コウイチがやってくると、その場が盛り上がって気分が更に高揚し、ヒサシと語らって地元のお酒を注文。3銘柄を注文したが、どれも口当たりが良く大満足であった。“流石灘のお酒の出どころだわい”と思ったが、同夜に出されたお酒が兵庫県産であるものの果たして「灘の酒」と呼んでよいのかどうか分からなかった。



料理は、更に続いて終にすっぽん鍋が運ばれてきた。実は、すっぽんを食べるのはこれが初めてであり、この頃は味覚が保守的(老化)となり、普段食べ馴れないものに手を出すことをしないのだけれど、ヒサシが私たちのためにせっかく紹介してくれたのだからと想い、四の五の言わず楽しみにいただくことにしていた。実際にいただいてみると、だし汁は澄んで濃厚なうま味があるのに全く雑味なし、すっぽんの肉も柔らかい弾力があり、(恐れていた)臭みは全くなし。これも優しく上品な味わいで、大変感動してしまった。

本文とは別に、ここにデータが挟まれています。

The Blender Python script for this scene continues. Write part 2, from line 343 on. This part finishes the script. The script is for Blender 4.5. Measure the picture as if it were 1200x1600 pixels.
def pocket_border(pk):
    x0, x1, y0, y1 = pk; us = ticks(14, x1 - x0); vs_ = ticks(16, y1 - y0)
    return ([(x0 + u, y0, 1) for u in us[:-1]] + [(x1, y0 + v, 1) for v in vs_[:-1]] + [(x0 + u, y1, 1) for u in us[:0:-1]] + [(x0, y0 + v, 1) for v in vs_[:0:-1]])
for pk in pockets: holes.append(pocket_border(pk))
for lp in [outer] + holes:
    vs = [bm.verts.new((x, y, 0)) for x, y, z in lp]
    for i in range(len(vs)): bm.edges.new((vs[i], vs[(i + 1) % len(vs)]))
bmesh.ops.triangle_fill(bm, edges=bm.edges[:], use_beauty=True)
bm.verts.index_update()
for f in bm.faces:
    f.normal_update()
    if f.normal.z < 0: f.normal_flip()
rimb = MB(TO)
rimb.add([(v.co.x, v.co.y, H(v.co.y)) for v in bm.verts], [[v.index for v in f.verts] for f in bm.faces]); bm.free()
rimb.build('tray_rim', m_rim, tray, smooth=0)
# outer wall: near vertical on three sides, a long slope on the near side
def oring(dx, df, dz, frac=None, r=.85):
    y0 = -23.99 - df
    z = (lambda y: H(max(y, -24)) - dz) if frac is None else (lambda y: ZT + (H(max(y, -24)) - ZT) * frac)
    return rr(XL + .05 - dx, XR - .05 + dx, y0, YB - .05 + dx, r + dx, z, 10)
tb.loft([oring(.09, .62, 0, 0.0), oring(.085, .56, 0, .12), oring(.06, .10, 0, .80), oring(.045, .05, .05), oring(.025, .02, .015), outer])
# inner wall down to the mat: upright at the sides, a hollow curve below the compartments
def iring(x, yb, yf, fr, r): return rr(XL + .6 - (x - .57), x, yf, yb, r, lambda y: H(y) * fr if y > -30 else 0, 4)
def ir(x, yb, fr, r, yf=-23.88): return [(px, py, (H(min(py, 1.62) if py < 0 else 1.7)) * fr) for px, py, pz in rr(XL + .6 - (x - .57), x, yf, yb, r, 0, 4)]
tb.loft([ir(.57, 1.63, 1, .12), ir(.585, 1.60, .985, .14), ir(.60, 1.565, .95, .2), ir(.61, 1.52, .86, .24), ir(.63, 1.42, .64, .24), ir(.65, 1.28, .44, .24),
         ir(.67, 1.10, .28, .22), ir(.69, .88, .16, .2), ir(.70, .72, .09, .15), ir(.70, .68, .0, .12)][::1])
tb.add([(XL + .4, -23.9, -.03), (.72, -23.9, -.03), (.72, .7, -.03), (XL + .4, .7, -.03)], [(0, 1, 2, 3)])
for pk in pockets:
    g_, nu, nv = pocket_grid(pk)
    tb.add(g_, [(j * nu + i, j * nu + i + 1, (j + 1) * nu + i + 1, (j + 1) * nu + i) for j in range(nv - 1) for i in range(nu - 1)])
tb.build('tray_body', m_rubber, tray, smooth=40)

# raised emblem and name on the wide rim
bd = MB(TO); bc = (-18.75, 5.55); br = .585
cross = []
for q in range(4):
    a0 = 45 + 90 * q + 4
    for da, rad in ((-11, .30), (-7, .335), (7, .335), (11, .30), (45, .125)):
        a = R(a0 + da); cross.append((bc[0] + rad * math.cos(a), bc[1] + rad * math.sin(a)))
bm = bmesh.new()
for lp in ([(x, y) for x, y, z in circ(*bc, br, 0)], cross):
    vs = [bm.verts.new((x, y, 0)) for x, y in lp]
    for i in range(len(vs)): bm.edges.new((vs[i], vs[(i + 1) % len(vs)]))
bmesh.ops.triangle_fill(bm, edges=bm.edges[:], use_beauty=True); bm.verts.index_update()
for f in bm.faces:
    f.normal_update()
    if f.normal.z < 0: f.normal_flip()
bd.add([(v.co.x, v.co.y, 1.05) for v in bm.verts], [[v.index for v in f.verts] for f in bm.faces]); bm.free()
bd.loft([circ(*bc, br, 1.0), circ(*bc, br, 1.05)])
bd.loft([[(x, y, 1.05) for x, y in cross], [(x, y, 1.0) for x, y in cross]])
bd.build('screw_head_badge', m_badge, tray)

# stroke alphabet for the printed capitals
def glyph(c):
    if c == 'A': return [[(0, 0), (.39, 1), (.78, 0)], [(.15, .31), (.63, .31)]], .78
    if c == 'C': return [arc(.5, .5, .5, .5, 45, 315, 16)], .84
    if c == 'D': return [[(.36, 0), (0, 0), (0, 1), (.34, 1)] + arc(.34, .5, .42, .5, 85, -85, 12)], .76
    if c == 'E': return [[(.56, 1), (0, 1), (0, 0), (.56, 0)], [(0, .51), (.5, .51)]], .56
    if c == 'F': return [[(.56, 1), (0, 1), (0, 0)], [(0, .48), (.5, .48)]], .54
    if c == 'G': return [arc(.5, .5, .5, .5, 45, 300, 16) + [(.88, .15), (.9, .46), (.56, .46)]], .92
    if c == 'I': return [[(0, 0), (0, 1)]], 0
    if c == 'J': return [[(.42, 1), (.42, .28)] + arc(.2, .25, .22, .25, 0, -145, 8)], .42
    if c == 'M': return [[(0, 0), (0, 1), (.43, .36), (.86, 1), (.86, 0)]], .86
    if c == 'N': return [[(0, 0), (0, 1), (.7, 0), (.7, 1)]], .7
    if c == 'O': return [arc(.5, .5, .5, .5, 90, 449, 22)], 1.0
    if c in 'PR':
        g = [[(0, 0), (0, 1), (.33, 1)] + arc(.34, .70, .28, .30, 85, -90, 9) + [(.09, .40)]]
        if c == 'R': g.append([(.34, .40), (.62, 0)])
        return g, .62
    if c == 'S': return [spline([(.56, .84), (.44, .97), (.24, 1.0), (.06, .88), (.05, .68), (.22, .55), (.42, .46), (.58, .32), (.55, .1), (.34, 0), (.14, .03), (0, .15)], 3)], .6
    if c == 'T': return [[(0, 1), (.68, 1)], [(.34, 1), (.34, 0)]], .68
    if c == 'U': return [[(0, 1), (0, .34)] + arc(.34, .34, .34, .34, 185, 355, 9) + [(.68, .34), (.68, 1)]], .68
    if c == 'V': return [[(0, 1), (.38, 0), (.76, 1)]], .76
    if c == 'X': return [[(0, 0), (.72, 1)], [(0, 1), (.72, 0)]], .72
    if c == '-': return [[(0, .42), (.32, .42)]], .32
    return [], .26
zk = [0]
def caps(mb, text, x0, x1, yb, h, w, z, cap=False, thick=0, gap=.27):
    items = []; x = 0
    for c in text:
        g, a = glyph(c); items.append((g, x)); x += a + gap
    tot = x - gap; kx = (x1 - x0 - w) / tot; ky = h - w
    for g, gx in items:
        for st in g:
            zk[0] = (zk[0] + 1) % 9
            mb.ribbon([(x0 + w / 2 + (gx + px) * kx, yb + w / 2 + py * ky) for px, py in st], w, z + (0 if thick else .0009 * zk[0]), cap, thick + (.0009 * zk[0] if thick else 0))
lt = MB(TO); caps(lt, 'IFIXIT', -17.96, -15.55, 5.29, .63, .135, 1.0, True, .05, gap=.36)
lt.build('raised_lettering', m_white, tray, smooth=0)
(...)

この店は次回神戸に来る機会があったら、是非また訪れたいと思った。




書き遅れてしまったけれど、このお店は「料庵 有とみ」という処。料理も、店主を始めとする店員さんの応接も大変素晴らしく、優しく気持ちになれる良いお店でした。絶対再訪するぞと心に決めて、他の二人とその店を辞した。



2軒目は、ヒサシの馴染みのBarに連れていてもらう。店奥のテーブル席に通してもらって、3人でウイスキーなどを飲みながらしばらく雑談していると、神戸美人のママさんが着物を着て登場。コウイチも私もどう取り繕ったらよいものか分からずにいると、ママさんは挨拶程度で退席。しばらくするとヒサシも居なくなってどうやらカウンターで店のヒトと話を始めたようだった。この後、コウイチと雑談を続けたようであったが、前の店で飲んだ冷酒が効き始めていたようで、今振り返ると何を彼と話したのか全く覚えていない。先にも書いたけれど、コウイチの顔を見たら何やら満足してしまい、会話はどうでも良くなっていたのは事実であった。

あ、そうだった。コウイチとは同窓会を別にして一年に1度は顔を合わせたいものだと伝えると、彼曰く「広島―大阪間はやはり遠いな。ちょうど中間の岡山くらいだったら、もう少し融通が効くな」とのことだった。物理的にも丁度中間地であることや、お互いに若い頃のひと時を過ごし思い出多き街であるから、それも丁度良いなと想えた。そういう企画に、翌日の自転車ツーリングを付け加えればイチロウも喜んで乗って来そうな案だった。




午後11時過ぎに終電の時間が迫り、2軒目を辞し、三ノ宮駅まで3人で歩く。神戸の街は、田舎から来た者にとっては華やかな賑わいが印象的な街であったが、その夜は穏やかな雰囲気も感じられた。夜の帷が降りた盛り場の路地に少々湿ってはいたが、優しい風が吹いていた。前を行くふたりの背中を眺めながら、同夜のオトコどもとの邂逅も、酒も飯も、どれもが優しい味がしたなとふと思うのだった。

おわり

(追記)このたびは、ヒサシに随分ご馳走になった。次回彼らに会う時には、このお返しをせねば.....。